> **What is needed**:
Would you quote the material below from its first line through the line containing "F=1024.0; HZ=690.0; CH=6.0", exactly and with both ends included?
START Supplied material
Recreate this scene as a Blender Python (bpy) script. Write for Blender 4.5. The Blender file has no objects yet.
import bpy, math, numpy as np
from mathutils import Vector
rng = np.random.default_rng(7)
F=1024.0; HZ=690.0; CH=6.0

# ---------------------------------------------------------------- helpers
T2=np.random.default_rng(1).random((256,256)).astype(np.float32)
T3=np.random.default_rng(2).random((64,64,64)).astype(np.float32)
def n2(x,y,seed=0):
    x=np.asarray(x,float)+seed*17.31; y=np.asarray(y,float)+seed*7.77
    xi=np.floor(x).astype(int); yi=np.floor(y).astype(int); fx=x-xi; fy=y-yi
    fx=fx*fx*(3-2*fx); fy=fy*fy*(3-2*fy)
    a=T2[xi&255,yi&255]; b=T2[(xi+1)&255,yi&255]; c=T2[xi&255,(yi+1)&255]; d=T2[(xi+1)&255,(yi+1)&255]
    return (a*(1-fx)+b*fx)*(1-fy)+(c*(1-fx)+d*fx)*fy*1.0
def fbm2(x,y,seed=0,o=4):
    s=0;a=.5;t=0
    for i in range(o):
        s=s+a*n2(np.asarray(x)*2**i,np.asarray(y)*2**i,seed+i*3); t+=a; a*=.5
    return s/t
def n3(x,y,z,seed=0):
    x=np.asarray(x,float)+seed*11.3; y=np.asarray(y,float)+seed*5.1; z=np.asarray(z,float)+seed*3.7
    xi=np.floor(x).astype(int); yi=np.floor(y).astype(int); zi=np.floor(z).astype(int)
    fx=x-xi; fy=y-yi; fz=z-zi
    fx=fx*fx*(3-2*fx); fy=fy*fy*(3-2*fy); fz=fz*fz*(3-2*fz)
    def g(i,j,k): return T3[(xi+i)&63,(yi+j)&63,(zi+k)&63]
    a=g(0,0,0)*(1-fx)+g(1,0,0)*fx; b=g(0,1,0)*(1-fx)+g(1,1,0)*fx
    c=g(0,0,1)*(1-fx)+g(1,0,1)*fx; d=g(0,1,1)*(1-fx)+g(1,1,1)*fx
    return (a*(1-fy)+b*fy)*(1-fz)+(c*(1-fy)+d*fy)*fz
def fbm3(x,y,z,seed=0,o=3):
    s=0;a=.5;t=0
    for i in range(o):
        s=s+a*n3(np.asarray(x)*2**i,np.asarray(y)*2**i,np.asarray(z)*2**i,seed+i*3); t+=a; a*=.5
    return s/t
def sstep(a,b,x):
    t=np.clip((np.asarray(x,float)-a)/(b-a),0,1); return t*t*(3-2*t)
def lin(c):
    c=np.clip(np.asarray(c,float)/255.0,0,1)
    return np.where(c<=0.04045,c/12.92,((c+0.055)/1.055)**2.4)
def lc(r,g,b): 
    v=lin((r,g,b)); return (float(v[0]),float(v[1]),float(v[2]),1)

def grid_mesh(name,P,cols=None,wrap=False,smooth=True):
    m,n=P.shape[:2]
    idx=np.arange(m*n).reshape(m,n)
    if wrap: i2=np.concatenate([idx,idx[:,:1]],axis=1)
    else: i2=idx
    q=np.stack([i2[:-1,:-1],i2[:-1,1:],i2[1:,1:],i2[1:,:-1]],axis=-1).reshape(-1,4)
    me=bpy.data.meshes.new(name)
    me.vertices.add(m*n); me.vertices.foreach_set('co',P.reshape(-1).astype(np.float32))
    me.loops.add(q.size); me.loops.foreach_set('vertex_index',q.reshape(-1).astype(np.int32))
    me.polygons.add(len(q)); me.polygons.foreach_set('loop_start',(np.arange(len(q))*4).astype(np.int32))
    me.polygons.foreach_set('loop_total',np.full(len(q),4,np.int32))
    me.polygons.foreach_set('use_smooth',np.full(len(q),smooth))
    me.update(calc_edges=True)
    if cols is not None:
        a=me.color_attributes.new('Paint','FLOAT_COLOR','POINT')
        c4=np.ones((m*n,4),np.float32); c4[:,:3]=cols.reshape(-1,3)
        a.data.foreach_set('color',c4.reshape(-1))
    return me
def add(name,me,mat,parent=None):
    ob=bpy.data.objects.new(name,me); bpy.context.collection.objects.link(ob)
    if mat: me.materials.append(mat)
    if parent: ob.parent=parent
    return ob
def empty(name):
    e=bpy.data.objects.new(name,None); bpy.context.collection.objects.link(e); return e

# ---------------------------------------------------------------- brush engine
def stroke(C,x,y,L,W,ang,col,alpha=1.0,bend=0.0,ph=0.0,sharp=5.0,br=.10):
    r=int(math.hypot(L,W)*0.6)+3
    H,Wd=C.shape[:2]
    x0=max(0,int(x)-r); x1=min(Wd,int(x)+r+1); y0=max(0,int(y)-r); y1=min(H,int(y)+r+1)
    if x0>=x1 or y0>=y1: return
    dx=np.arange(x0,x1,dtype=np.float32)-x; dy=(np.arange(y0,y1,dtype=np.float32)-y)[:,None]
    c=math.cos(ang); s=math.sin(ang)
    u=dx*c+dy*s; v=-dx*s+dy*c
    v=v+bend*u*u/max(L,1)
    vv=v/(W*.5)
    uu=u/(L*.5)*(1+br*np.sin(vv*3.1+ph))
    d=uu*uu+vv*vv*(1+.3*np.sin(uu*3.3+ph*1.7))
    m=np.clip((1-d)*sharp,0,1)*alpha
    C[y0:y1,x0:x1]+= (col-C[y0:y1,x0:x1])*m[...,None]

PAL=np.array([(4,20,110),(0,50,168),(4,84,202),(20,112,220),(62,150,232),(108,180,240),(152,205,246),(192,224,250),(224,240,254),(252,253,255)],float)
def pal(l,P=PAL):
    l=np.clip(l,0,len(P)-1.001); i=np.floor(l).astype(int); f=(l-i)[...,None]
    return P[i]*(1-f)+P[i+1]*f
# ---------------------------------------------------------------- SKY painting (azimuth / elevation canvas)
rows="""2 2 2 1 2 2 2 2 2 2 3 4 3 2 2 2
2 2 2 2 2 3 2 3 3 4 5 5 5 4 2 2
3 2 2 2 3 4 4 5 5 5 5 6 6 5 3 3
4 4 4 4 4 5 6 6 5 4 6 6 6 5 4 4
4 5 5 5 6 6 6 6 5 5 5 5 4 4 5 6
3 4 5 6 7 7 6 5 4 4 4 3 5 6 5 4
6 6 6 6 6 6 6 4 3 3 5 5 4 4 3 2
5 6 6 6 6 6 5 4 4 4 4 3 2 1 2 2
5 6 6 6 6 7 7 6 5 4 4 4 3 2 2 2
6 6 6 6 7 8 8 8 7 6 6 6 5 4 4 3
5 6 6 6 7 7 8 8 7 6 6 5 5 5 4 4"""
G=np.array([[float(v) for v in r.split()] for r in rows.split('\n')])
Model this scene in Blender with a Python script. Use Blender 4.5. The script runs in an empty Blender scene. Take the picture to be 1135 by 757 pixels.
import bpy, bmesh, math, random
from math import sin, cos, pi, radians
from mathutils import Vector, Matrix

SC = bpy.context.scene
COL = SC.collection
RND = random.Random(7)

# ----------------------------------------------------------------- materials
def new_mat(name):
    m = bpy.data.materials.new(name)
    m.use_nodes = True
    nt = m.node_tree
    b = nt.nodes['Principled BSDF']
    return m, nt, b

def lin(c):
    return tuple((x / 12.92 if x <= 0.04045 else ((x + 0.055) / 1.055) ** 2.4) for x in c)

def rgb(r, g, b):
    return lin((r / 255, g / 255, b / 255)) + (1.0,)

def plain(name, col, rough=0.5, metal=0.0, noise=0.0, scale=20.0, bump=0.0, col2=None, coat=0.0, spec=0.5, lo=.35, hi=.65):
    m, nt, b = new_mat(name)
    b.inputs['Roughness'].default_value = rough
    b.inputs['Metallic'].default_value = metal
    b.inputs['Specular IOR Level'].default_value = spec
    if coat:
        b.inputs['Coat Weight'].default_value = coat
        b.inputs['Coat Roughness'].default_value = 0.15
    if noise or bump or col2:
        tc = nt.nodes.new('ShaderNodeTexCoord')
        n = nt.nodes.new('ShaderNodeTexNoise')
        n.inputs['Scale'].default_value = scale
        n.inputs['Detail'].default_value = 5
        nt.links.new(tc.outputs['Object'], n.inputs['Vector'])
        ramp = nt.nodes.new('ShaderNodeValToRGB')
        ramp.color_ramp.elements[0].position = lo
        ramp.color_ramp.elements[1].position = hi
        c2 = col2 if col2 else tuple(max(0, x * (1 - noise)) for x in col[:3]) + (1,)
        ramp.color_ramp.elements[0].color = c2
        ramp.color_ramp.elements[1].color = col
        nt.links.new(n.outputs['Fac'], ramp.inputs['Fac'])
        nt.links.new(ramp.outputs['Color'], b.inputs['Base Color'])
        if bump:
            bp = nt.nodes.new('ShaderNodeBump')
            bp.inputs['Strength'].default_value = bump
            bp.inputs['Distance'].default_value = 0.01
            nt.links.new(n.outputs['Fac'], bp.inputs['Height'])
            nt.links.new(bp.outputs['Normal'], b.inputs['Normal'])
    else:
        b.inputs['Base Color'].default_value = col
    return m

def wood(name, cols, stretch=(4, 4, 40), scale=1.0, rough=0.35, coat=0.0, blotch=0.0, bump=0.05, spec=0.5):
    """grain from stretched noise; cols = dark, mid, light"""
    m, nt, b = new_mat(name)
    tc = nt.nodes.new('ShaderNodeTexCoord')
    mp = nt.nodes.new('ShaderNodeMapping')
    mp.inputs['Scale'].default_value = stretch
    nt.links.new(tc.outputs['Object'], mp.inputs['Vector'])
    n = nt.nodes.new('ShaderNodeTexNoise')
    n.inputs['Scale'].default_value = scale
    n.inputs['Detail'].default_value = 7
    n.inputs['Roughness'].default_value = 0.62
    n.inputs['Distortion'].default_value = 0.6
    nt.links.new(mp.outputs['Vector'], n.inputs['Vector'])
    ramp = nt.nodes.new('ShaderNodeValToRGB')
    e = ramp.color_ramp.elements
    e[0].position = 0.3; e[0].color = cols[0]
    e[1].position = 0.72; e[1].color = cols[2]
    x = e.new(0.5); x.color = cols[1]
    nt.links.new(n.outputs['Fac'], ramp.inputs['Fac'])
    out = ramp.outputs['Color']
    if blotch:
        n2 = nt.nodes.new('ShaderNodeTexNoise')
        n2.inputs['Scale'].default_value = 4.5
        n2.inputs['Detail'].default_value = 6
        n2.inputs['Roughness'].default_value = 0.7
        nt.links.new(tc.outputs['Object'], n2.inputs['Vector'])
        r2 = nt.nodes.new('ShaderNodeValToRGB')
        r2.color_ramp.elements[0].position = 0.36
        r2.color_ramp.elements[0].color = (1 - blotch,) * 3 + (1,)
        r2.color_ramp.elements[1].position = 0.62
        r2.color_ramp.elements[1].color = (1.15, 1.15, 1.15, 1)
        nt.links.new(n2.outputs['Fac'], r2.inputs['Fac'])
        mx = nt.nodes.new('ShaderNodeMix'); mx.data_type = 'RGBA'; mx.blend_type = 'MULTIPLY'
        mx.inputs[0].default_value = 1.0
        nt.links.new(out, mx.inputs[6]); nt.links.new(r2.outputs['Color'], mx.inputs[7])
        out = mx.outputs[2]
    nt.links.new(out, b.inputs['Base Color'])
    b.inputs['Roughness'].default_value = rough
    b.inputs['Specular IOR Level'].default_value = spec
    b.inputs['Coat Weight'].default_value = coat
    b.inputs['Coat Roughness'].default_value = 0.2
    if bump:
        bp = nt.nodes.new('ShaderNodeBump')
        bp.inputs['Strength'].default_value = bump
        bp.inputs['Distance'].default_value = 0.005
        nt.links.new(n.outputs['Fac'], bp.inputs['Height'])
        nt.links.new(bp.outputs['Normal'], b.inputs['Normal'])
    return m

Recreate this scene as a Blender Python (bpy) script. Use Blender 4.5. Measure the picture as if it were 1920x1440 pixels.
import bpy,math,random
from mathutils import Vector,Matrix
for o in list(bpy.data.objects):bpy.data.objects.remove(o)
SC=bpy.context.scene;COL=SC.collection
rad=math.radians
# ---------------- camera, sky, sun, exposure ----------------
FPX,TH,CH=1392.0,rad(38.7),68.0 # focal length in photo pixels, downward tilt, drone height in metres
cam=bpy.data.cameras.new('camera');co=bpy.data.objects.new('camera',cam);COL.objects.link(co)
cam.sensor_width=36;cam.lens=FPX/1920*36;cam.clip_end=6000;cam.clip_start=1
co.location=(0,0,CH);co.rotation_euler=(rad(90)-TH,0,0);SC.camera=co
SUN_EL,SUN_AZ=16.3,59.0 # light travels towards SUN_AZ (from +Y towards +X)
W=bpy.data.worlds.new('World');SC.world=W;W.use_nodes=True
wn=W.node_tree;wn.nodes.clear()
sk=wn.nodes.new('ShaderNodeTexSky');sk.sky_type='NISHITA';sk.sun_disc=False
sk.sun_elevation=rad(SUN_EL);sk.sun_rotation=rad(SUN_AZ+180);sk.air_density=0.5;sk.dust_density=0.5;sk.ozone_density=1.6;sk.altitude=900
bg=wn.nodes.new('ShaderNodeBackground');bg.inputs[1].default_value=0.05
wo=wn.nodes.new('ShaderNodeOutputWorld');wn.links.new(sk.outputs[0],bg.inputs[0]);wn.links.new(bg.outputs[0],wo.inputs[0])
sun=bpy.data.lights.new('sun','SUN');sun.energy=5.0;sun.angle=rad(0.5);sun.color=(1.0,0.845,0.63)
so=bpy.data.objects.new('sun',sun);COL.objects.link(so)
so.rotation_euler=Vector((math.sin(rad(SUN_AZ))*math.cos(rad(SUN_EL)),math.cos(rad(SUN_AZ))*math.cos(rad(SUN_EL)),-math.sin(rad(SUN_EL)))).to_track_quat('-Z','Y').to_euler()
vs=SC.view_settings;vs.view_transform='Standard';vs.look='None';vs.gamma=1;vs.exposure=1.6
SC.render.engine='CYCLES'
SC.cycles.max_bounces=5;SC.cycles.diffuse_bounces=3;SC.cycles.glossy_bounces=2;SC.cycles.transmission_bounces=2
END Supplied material
> **Task response**:
Recreate this scene as a Blender Python (bpy) script. Write for Blender 4.5. The Blender file has no objects yet.
import bpy, math, numpy as np
from mathutils import Vector
rng = np.random.default_rng(7)
F=1024.0; HZ=690.0; CH=6.0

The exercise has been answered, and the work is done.